Os Espíritos superiores, tanto quanto entre os homens graves e sérios, não se divertem fazendo algazarra. Frequentemente, os chamamos para perguntarmos o motivo que os levam a perturbarem assim o repouso. A maioria não tem outro objetivo senão o de se divertir; esses são Espíritos antes levianos que maus, que se riem do pavor que ocasionam, e das buscas inúteis que se fazem para descobrir a causa do tumulto.

Frequentemente, se aferram junto a um indivíduo, que se alegram em vexar, e que perseguem de morada em morada; outras vezes se ligam a um local sem outro motivo que seu capricho. Algumas vezes, é uma vingança que exercem, como teremos ocasião de ver. Em certos casos, sua intenção é mais louvável; querem chamar a atenção e se porem em comunicação, seja para darem uma advertência útil à pessoa à qual se dirigem, seja para pedirem alguma coisa para eles mesmos. Vimo-los, frequentemente, pedirem preces, outras vezes solicitarem o cumprimento, em seu nome, de um voto que não puderam cumprir, outras vezes, enfim, querer, no interesse de seu próprio repouso, repararem uma ação má cometida por eles quando viviam. Em geral, comete-se o erro de com eles se amedrontar; sua presença pode ser importuna, mas não perigosa. Concebe-se, de resto, o desejo que se tem de livrar-se deles e se faz, geralmente, para isso, tudo ao contrário do que seria preciso. Se são Espíritos que se divertem, quanto mais se toma a coisa a sério, mais persistem, como crianças traquinas que aborrecem mais aqueles que veem se impacientarem, e que metem medo aos covardes. Se se tomasse o sábio partido de rir por si mesmo, de seus maus rodeios, acabariam por se cansarem e por ficarem tranquilos. Conhecemos alguém que, longe de se irritar, os excitava, desafiava-os para fazerem tal ou tal coisa, tão bem que, ao cabo de alguns dias, não retomavam mais. Mas, como dissemos, existem alguns cujo motivo é o mais frívolo. Por isso, é sempre útil saber o que querem. Se pedem alguma coisa, pode-se estar certo que cessarão suas visitas, desde que seu desejo seja satisfeito. O melhor meio de estar informado a esse respeito é o de evocar o Espírito, por intermédio de um bom médium escrevente; pelas suas respostas, ver-se-á o que disputam, e se agirá em consequência; se for um Espírito infeliz, a caridade manda tratá-lo com as considerações que merece. Se for um mau brincalhão, pode-se agir para com ele sem cerimônia; se for malevolente, é preciso pedir a Deus para torná-lo melhor. Em todo estado de defesa, a prece não pode sempre ter senão um bom resultado. Mas a gravidade das fórmulas de exorcismo fá-los rirem e não as têm em nenhuma conta Podendo-se entrar em comunicação com eles, é preciso desconfiar das qualificações burlescas ou apavorantes que se dão, algumas vezes, para se divertirem com a credulidade.
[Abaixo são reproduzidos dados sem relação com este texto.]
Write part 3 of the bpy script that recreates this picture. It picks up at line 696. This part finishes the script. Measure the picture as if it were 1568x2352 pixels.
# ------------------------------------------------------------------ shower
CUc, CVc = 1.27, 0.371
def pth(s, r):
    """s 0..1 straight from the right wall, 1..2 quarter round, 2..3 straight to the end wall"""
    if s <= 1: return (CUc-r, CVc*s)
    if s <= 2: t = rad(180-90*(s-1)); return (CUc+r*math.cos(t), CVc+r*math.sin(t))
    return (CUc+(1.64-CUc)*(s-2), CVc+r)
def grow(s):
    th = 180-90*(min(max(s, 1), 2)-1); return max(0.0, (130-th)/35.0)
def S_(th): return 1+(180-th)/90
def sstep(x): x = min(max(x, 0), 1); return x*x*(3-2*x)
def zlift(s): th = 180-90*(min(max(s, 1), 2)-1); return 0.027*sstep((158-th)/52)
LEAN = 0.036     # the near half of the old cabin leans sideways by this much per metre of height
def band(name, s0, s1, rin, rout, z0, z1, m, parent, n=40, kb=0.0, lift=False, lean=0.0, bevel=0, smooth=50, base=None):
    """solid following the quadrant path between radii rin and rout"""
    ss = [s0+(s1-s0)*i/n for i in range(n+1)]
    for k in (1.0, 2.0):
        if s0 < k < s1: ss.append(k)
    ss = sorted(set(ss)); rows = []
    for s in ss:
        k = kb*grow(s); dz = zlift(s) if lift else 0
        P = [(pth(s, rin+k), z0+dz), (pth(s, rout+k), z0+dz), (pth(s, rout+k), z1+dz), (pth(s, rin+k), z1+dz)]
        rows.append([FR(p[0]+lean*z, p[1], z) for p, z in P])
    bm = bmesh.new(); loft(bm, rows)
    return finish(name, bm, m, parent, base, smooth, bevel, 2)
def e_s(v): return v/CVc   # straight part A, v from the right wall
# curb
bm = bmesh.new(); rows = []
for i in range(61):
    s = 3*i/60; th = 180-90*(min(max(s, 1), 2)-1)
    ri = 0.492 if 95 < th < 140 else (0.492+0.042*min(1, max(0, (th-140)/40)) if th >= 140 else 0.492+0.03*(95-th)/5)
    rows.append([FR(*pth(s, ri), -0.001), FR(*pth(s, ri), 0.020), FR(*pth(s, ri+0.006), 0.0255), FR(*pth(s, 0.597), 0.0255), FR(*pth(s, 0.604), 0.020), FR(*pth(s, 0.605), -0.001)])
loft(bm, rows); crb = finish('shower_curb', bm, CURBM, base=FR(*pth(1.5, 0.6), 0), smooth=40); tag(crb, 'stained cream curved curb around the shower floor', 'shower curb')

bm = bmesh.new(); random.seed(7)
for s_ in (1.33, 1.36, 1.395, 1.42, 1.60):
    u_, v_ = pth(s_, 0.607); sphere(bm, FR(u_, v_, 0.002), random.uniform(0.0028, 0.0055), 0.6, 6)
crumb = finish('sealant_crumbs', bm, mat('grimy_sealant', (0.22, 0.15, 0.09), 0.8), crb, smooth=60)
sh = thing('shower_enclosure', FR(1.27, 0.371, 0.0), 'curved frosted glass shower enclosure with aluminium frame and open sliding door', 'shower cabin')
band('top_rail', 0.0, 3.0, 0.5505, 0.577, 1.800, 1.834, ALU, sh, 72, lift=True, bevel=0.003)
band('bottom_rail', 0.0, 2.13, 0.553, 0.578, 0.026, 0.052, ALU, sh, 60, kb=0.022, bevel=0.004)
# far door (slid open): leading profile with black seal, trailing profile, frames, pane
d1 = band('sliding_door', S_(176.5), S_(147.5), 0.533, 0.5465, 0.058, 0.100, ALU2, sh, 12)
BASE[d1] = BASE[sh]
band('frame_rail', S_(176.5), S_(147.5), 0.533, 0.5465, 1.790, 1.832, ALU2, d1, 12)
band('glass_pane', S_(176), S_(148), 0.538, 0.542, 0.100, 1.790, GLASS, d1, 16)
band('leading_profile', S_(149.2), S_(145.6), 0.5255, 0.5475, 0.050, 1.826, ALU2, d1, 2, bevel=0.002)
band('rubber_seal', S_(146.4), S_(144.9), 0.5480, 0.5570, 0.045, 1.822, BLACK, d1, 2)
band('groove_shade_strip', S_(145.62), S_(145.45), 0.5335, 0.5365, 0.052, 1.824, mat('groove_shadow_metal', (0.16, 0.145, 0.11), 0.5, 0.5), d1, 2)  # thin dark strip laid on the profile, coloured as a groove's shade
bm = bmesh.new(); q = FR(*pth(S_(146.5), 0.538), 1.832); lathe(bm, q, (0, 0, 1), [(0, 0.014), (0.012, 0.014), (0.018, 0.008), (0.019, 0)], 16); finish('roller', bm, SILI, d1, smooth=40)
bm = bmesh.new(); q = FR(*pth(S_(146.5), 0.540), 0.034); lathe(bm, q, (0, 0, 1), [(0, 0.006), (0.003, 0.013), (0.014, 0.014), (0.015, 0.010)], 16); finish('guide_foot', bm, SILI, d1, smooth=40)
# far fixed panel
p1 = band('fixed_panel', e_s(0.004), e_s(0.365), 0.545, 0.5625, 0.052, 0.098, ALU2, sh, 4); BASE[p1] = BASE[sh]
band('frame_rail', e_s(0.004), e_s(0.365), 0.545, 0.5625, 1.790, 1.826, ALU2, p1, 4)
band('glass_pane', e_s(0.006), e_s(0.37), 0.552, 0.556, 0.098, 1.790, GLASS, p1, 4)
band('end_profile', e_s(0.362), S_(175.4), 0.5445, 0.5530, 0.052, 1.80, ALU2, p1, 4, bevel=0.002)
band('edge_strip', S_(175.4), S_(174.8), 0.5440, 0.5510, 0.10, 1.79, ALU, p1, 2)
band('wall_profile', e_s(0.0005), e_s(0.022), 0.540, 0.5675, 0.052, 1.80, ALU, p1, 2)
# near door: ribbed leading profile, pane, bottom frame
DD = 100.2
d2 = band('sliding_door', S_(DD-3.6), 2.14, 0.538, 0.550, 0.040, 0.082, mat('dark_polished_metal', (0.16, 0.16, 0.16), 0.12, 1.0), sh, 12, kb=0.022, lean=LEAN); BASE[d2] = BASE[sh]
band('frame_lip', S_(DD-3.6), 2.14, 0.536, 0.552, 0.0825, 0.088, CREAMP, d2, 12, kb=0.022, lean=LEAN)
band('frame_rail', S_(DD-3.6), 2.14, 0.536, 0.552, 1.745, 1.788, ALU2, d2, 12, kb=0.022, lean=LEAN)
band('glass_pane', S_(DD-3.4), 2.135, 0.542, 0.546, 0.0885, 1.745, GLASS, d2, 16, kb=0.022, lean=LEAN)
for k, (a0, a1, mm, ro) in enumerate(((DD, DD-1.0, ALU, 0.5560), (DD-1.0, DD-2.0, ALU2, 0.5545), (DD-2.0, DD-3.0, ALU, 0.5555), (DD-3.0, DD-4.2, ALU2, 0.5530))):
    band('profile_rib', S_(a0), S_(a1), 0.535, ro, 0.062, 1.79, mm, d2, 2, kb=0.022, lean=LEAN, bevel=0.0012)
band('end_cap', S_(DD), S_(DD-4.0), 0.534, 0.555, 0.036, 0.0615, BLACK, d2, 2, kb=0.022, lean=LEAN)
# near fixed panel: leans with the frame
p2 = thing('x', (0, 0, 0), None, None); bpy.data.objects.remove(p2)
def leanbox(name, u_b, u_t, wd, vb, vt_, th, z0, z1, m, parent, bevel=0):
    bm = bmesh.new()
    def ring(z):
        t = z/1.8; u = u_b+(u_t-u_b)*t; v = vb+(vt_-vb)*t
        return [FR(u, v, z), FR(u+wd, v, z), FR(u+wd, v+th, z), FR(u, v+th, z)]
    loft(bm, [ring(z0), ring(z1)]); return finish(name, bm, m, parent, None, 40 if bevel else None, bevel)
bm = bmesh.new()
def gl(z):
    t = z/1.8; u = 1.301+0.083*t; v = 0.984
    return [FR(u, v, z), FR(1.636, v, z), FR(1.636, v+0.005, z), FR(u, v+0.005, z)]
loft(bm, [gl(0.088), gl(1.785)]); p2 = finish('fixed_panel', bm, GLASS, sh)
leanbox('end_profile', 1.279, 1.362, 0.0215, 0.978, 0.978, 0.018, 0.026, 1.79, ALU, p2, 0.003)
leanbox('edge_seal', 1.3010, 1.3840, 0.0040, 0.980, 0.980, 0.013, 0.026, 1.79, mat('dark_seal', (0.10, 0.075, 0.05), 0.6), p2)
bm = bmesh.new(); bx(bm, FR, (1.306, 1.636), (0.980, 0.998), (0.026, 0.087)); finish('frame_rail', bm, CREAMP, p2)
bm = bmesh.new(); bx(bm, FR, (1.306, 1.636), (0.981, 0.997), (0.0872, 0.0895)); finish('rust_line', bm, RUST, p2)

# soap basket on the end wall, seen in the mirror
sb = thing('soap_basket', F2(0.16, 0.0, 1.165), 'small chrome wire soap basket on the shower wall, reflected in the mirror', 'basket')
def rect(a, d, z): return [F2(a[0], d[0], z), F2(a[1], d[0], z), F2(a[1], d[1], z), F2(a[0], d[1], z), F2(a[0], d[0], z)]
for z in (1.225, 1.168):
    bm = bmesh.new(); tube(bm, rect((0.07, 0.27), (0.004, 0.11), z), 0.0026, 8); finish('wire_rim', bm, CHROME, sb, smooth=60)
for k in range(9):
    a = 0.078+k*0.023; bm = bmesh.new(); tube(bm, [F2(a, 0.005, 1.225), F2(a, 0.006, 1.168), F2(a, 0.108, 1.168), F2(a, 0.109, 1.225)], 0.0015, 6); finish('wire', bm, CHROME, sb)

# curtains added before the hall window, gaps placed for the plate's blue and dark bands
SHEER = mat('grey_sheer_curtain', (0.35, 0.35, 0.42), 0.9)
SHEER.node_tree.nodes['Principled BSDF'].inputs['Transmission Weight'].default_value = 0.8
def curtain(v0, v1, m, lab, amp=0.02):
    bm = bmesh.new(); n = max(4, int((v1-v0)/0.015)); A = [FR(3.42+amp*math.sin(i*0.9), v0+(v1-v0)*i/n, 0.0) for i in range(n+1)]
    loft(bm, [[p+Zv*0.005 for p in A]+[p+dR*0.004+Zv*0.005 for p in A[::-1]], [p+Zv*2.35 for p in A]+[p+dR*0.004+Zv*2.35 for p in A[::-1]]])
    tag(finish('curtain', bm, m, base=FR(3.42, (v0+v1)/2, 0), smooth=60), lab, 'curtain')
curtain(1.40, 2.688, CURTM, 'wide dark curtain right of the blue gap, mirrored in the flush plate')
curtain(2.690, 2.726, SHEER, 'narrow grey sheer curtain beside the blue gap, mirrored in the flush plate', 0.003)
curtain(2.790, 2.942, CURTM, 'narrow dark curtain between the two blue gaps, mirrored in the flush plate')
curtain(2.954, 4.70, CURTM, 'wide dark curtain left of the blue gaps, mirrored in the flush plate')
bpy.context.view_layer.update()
A dificuldade, em muitos casos, é ter um médium à disposição. É preciso, então, procurar tornar-se a si mesmo, ou interrogar diretamente o Espírito, conformando-se com os preceitos que demos, a esse respeito, em nossa Instrução prática sobre as manifestações.
Esses fenômenos, embora executados por Espíritos inferiores, frequentemente, são provocados por Espíritos de uma ordem mais elevada, com a finalidade de convencer quanto à existência de seres incorpóreos e de um poder superior ao homem. A ressonância que deles resulta, o medo mesmo que eles causam, chamam a atenção, e acabarão por abrir os olhos dos mais incrédulos. Estes acham mais simples colocar esses fenômenos à conta da imaginação, explicação muito cômoda e que dispensa dar-lhes outras; todavia, quando objetos são postos em desordem ou vos são lançados à cabeça, seria preciso uma imaginação bem complacente para se figurar que semelhantes coisas são quando não o são. Nota-se um efeito qualquer, esse efeito tem necessariamente uma causa; se uma fria e calma observação nos demonstra que esse efeito é independente de toda vontade humana e de toda causa material, se, além disso, nos dá sinais evidentes de inteligência e de livre vontade, o que é o sinal mais característico, somos forçados a atribuí-lo a uma inteligência oculta. Quais são esses seres misteriosos? É o que os estudos espíritas nos ensinam, do modo o menos contestável, pelos meios que nos dá para se comunicar com eles. Esses fenômenos nos ensinam, além do mais, a separar o que há de real, de falso ou exagerado nos fenômenos dos quais não nos damos conta. Se um efeito insólito se produziu: ruído, movimento, mesmo aparição, o primeiro pensamento que se deve ter é que foi devido a uma causa toda natural, porque é a mais provável; é preciso, então, procurar essa causa com o maior cuidado, e não admitir a intervenção dos Espíritos senão conscientemente; é o meio de não se iludir.